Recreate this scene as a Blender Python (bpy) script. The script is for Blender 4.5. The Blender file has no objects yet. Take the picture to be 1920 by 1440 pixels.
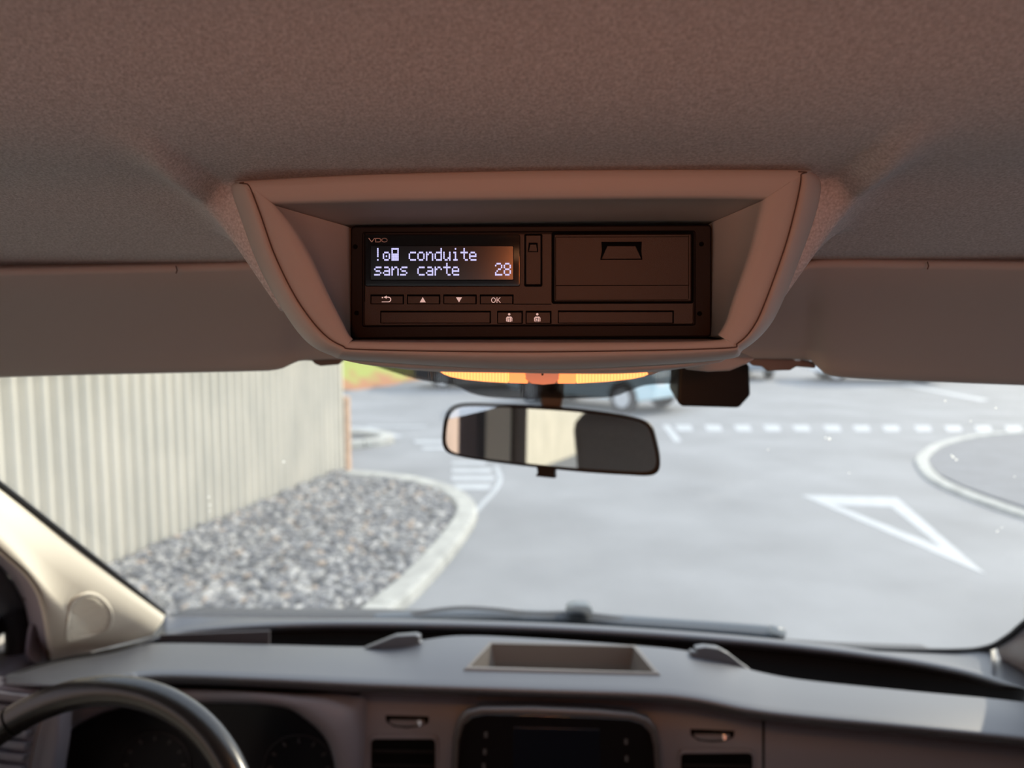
import bpy, bmesh, math, random
import numpy as np
from mathutils import Vector, Matrix
from mathutils.bvhtree import BVHTree

S = bpy.context.scene
COL = S.collection
random.seed(4)
PI = math.pi
H = 1.95                                   # eye height above the road
F = 1333.0                                 # focal length in pixels of the 1920 wide frame
PITCH, YAW = math.radians(5.0), math.radians(2.7)

# ------------------------------------------------------------------ camera, sky, sun, exposure
cam_data = bpy.data.cameras.new('camera')
cam = bpy.data.objects.new('camera', cam_data); COL.objects.link(cam)
cam.location = (0, 0, H)
cam.rotation_euler = (PI/2 - PITCH, 0, YAW)
cam_data.sensor_width = 36.0
cam_data.lens = F/1920*36.0
cam_data.clip_start = 0.02; cam_data.clip_end = 400
cam_data.dof.use_dof = True
cam_data.dof.focus_distance = 0.375
cam_data.dof.aperture_fstop = 6.6
S.camera = cam
S.view_settings.view_transform = 'Standard'
S.view_settings.look = 'None'
S.view_settings.gamma = 1.0
S.view_settings.use_curve_mapping = False
S.view_settings.exposure = 0.62

world = bpy.data.worlds.new('sky'); S.world = world; world.use_nodes = True
wn, wl = world.node_tree.nodes, world.node_tree.links
bg = wn['Background']
tc = wn.new('ShaderNodeTexCoord'); sx = wn.new('ShaderNodeSeparateXYZ'); cr = wn.new('ShaderNodeValToRGB')
wl.new(tc.outputs['Generated'], sx.inputs[0]); wl.new(sx.outputs['Z'], cr.inputs[0])
cr.color_ramp.elements[0].position = 0.0; cr.color_ramp.elements[0].color = (0.84, 0.86, 0.88, 1)
cr.color_ramp.elements[1].position = 0.8; cr.color_ramp.elements[1].color = (0.58, 0.66, 0.80, 1)
wl.new(cr.outputs[0], bg.inputs[0]); bg.inputs[1].default_value = 1.6

sun_d = bpy.data.lights.new('sun', 'SUN'); sun = bpy.data.objects.new('sun', sun_d); COL.objects.link(sun)
sun_d.energy = 3.1; sun_d.angle = math.radians(0.9); sun_d.color = (1.0, 0.88, 0.70)
az, el = math.radians(50), math.radians(28)   # to the right of straight ahead, above the horizon
sdir = Vector((math.sin(az)*math.cos(el), math.cos(az)*math.cos(el), math.sin(el)))
sun.rotation_euler = sdir.to_track_quat('Z', 'Y').to_euler()
sun.location = (20, 12, 20)

# ------------------------------------------------------------------ helpers
fwd = Vector((-math.sin(YAW)*math.cos(PITCH), math.cos(YAW)*math.cos(PITCH), -math.sin(PITCH)))
rgt = Vector((math.cos(YAW), math.sin(YAW), 0)); upv = rgt.cross(fwd)
CAM = Vector((0, 0, H))

def ray(px, py): return fwd + rgt*((px-960)/F) - upv*((py-720)/F)
def V(px, py, Y):                          # point of the sight line at distance Y ahead in the cab
    d = ray(px, py); return CAM + d*(Y/d.y)
def G(px, py, z=0.0):                      # point on the ground
    d = ray(px, py); return CAM + d*((z-H)/d.z)
def onplane(px, py, p0, n):
    d = ray(px, py); return CAM + d*((p0-CAM).dot(n)/d.dot(n))
def hit(tree, px, py, off=0.0):
    d = ray(px, py).normalized(); r = tree.ray_cast(CAM, d)
    return r[0] - d*off if r[0] is not None else None
GLZ, GLK = -0.615, 1.28                    # the curved windscreen: base height, slope
def glass_Y(x, z): return 1.45 - 0.18*(x/0.8)**2 - GLK*(z-H-GLZ)
def W(px, py, off=0.0):                    # point on the windscreen, off metres nearer
    d = ray(px, py); a, b = 0.2, 3.0
    for _ in range(40):
        m = (a+b)/2; p = CAM + d*m
        if p.y - glass_Y(p.x, p.z) > 0: b = m
        else: a = m
    return CAM + d*a - d.normalized()*off

def crom(keys, n, closed=False):
    k = np.array([list(v) for v in keys], float); m = len(k)
    out = []
    segs = m if closed else m-1
    if closed: t_all = np.linspace(0, segs, n, endpoint=False)
    else: t_all = np.linspace(0, segs, n)
    for t in t_all:
        i = min(int(t), segs-1); u = t-i
        g = (lambda j: k[j % m]) if closed else (lambda j: k[max(0, min(m-1, j))])
        p0, p1, p2, p3 = g(i-1), g(i), g(i+1), g(i+2)
        out.append(0.5*((2*p1)+(-p0+p2)*u+(2*p0-5*p1+4*p2-p3)*u*u+(-p0+3*p1-3*p2+p3)*u**3))
    return out
def interp_x(keys, n, x0=None, x1=None):   # keys (x,y,Y): smooth samples at even x
    k = np.array(keys, float); xs = np.linspace(k[0][0] if x0 is None else x0, k[-1][0] if x1 is None else x1, n)
    c = np.array(crom(keys, 40*len(keys)))
    o = np.argsort(c[:, 0], kind='stable'); c = c[o]
    return [(x, float(np.interp(x, c[:, 0], c[:, 1])), float(np.interp(x, c[:, 0], c[:, 2]))) for x in xs]

def finish(o, mat, parent, smooth):
    if mat is not None: o.data.materials.append(mat)
    if smooth is not None:
        for p in o.data.polygons: p.use_smooth = bool(smooth)
        if smooth and smooth is not True:
            pass
    COL.objects.link(o)
    if parent is not None:
        o.parent = parent
        o.matrix_parent_inverse = Matrix.Translation(parent.location).inverted() if parent.rotation_euler.to_matrix() == Matrix.Identity(3) else parent.matrix_basis.inverted()
    return o
def mesh(name, vs, fs, mat, parent=None, smooth=False):
    me = bpy.data.meshes.new(name); me.from_pydata([tuple(v) for v in vs], [], fs); me.update()
    return finish(bpy.data.objects.new(name, me), mat, parent, smooth)
def grid(name, rows, mat, parent=None, smooth=True, closed=False, thick=0, cap_last=False, skip=None):
    n = len(rows[0]); vs = [v for r in rows for v in r]; fs = []
    for i in range(len(rows)-1):
        for j in range(n if closed else n-1):
            q = (i*n+j, i*n+(j+1) % n, (i+1)*n+(j+1) % n, (i+1)*n+j)
            if skip and skip(sum((Vector(vs[a]) for a in q), Vector())/4): continue
            fs.append(q)
    if cap_last: fs.append(tuple(range((len(rows)-1)*n, len(rows)*n)))
    o = mesh(name, vs, fs, mat, parent, smooth)
    if thick:
        m = o.modifiers.new('solid', 'SOLIDIFY'); m.thickness = thick; m.offset = 0
    return o
def prism(name, loop, vec, mat, parent=None, bevel=0.0, seg=3, smooth=True):
    """closed loop of 3-D points pushed along vec (away from the viewer), front edges rounded"""
    n = len(loop); vec = Vector(vec); L = [Vector(p) for p in loop]
    vs = L + [p+vec for p in L]
    fs = [tuple(range(n)), tuple(range(2*n-1, n-1, -1))] + [(i, n+i, n+(i+1) % n, (i+1) % n) for i in range(n)]
    me = bpy.data.meshes.new(name); me.from_pydata([tuple(v) for v in vs], [], fs)
    bm = bmesh.new(); bm.from_mesh(me); bmesh.ops.recalc_face_normals(bm, faces=bm.faces[:]); bm.to_mesh(me); bm.free()
    o = finish(bpy.data.objects.new(name, me), mat, parent, False)
    if bevel:
        m = o.modifiers.new('bevel', 'BEVEL'); m.width = bevel; m.segments = seg; m.limit_method = 'ANGLE'; m.angle_limit = math.radians(50)
        if smooth:
            for p in me.polygons: p.use_smooth = True
            w = o.modifiers.new('wn', 'WEIGHTED_NORMAL'); w.keep_sharp = False
    return o
def box(name, c, s, mat, parent=None, bevel=0.0, rot=None):
    x, y, z = (v/2 for v in s); R = (rot or Matrix.Identity(3)); c = Vector(c)
    loop = [c + R @ Vector(v) for v in ((-x, -y, -z), (x, -y, -z), (x, -y, z), (-x, -y, z))]
    return prism(name, loop, R @ Vector((0, 2*y, 0)), mat, parent, bevel)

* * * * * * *

## Aim
Set down again, exactly, the lines of the material above from its first line to the one with "PITCH, YAW = math.radians(5.0), math.radians(2.7)", inclusive. Leave the pictures out.

## Task response
Recreate this scene as a Blender Python (bpy) script. The script is for Blender 4.5. The Blender file has no objects yet. Take the picture to be 1920 by 1440 pixels.
import bpy, bmesh, math, random
import numpy as np
from mathutils import Vector, Matrix
from mathutils.bvhtree import BVHTree

S = bpy.context.scene
COL = S.collection
random.seed(4)
PI = math.pi
H = 1.95                                   # eye height above the road
F = 1333.0                                 # focal length in pixels of the 1920 wide frame
PITCH, YAW = math.radians(5.0), math.radians(2.7)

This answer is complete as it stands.